Billiard is leaving pipes open
I am using Celery to initiate long running pipelines and I override multiprocessing imports with Biliard. I notice as a pipeline runs, the number of open files (pipes) steadly increases and never decreases. This occurs until tens of thousands of pipes are opened and I get the error OSError: [Errno 24] Too many open files. I ran this pipeline outside of Celery without overriding multiprocessing imports and this issue does not occur. Processes are spawned by Luigi workers and I am using the latest version of Celery.
were you able to figure out the root of this in billiard?
I use the following code to override multiprocessing imports in a 3rd party package (luigi) with biliard:
def _import(name, *args, **kwargs):
if name == 'multiprocessing':
name = 'billiard'
return original_import(name, *args, **kwargs)
original_import = builtins.__import__
builtins.__import__ = _import
I performed 2 tests by running my luigi pipeline manually, outside of Celery. In test A, I ran my pipeline without the above code (so luigi uses multiprocessing). In this test the number of open pipes as described by the lsof commnd remained stable and the pipeline completed successfully. I test B, I ran the pipeline with the above code (so luigi uses billiard). This causes the number of open pipes to continually increase until the program crashes.

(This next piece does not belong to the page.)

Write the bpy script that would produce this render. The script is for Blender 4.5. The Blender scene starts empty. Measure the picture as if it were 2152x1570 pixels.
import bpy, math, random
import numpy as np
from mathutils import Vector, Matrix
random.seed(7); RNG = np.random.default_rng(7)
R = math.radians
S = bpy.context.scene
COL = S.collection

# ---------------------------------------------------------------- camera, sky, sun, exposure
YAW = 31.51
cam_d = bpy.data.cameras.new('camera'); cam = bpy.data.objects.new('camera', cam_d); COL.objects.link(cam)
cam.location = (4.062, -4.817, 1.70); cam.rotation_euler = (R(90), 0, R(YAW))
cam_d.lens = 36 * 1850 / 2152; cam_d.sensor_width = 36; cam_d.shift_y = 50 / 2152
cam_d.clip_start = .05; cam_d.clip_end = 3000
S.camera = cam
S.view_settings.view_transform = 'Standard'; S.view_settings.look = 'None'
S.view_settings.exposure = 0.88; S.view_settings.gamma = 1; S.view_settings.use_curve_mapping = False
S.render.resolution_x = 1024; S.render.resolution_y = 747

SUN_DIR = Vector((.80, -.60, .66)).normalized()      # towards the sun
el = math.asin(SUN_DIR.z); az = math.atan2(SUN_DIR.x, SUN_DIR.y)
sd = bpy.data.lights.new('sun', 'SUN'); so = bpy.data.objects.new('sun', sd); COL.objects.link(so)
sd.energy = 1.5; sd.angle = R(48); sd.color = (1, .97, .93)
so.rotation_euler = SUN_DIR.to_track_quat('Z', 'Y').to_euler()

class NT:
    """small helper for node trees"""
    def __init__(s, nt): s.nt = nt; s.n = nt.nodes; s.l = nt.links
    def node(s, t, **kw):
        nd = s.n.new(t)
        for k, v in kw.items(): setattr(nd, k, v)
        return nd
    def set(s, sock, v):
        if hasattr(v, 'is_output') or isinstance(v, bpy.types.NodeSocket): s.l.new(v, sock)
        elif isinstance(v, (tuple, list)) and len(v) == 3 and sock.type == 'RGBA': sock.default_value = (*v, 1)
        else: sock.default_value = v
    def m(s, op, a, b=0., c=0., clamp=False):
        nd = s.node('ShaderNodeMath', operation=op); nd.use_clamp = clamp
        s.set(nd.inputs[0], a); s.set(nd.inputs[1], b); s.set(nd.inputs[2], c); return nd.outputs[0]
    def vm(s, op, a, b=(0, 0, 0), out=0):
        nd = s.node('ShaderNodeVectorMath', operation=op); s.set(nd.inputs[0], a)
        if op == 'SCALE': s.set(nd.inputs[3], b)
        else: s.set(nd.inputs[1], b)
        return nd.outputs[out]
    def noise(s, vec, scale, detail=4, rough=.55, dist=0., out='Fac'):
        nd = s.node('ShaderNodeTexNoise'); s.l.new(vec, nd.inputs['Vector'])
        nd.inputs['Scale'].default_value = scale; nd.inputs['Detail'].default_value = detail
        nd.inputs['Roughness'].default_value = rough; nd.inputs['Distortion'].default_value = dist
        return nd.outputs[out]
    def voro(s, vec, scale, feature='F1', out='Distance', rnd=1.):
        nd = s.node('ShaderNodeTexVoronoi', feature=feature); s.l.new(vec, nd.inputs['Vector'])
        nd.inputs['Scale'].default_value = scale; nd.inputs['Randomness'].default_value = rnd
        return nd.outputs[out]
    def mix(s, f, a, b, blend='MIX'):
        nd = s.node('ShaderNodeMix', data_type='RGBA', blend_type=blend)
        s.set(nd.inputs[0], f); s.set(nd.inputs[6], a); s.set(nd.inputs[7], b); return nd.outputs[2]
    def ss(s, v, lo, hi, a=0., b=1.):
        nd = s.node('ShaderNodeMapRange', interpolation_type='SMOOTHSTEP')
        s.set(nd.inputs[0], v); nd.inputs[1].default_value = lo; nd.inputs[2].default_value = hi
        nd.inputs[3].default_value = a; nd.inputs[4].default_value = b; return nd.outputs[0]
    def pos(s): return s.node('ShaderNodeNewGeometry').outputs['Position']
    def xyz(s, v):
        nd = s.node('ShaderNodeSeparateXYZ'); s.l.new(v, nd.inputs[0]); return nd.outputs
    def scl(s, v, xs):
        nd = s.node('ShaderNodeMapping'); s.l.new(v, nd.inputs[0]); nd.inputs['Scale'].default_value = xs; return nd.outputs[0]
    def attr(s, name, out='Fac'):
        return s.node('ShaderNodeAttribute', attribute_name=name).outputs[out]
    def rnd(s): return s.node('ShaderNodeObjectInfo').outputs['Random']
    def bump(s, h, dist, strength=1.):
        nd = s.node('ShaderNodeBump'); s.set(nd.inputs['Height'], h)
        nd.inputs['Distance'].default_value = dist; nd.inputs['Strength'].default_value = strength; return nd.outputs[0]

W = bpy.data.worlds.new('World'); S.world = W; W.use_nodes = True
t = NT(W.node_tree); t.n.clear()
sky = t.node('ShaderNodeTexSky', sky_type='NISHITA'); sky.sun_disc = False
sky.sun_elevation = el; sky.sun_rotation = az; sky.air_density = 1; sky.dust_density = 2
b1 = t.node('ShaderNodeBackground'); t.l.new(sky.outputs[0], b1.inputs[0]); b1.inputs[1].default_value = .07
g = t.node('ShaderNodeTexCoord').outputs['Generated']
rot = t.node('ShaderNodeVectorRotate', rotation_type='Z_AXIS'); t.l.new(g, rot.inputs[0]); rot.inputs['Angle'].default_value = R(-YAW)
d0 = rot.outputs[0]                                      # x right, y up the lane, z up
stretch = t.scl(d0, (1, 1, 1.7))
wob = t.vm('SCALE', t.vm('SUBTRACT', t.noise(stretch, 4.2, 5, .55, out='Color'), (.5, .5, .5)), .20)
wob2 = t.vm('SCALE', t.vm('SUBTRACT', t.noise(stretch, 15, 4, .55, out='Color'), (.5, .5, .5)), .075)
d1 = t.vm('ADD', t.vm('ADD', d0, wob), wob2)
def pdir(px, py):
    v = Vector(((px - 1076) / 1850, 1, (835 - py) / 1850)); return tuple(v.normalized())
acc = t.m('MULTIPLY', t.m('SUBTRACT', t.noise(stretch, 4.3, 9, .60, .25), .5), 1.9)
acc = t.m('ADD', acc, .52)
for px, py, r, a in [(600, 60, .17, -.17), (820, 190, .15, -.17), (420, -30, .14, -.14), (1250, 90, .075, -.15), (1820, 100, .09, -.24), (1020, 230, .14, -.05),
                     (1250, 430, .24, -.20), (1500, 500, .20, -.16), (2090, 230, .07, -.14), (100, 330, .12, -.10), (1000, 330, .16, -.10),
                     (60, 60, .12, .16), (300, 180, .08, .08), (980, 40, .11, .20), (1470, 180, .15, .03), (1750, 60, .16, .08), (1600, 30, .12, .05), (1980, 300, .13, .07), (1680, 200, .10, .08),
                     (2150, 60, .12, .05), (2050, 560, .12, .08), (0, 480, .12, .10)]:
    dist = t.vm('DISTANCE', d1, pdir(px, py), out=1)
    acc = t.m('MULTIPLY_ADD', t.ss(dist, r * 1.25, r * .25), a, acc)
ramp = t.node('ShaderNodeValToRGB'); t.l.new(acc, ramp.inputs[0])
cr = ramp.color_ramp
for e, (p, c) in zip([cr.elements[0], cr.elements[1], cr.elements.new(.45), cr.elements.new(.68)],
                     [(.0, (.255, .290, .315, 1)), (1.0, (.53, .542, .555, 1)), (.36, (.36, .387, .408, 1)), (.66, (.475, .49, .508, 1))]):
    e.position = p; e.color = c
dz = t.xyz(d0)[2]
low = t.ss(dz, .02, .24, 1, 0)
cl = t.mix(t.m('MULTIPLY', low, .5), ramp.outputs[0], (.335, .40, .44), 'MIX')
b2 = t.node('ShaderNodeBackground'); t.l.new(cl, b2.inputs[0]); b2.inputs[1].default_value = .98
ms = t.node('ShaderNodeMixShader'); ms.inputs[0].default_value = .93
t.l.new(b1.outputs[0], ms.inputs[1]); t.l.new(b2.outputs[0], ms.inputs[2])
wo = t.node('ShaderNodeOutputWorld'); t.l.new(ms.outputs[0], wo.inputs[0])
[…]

All code referencing billiard/multiprocessing is in luigi (version 3.0.2). I did not write multiprocessing code of my own.
Edit: I originally misread you question, but will leave this here incase the information is useful. I did not figure out what code in billiard was causing the issue.
I am using Celery to initiate long running pipelines and I override multiprocessing imports with Biliard. I notice as a pipeline runs, the number of open files (pipes) steadly increases and never decreases. This occurs until tens of thousands of pipes are opened and I get the error OSError: [Errno 24] Too many open files. I ran this pipeline outside of Celery without overriding multiprocessing imports and this issue does not occur. Processes are spawned by Luigi workers and I am using the latest version of Celery.
How do you override multiprocessing imports with Billiard?
I am new to billiard and trying to figure out where to begin with.
I am also stuck with this question: https://stackoverflow.com/questions/66135819/running-subprocess-popen-in-celery-task-gives-status-code-134sigabrt-error?noredirect=1#comment116933899_66135819
Please see, if you could help me in any way or direction with my question.
@darkl1ght That is what is shown in the code in my comment above. That code needs to run before you import multiprocessing.
WRT you stackoverflow question (I don't have enough rep to comment), I doubt that is a Celery issue. To my knowledge, billiards does not affect subprocess calls. Does the subprocess command fail when not using celery?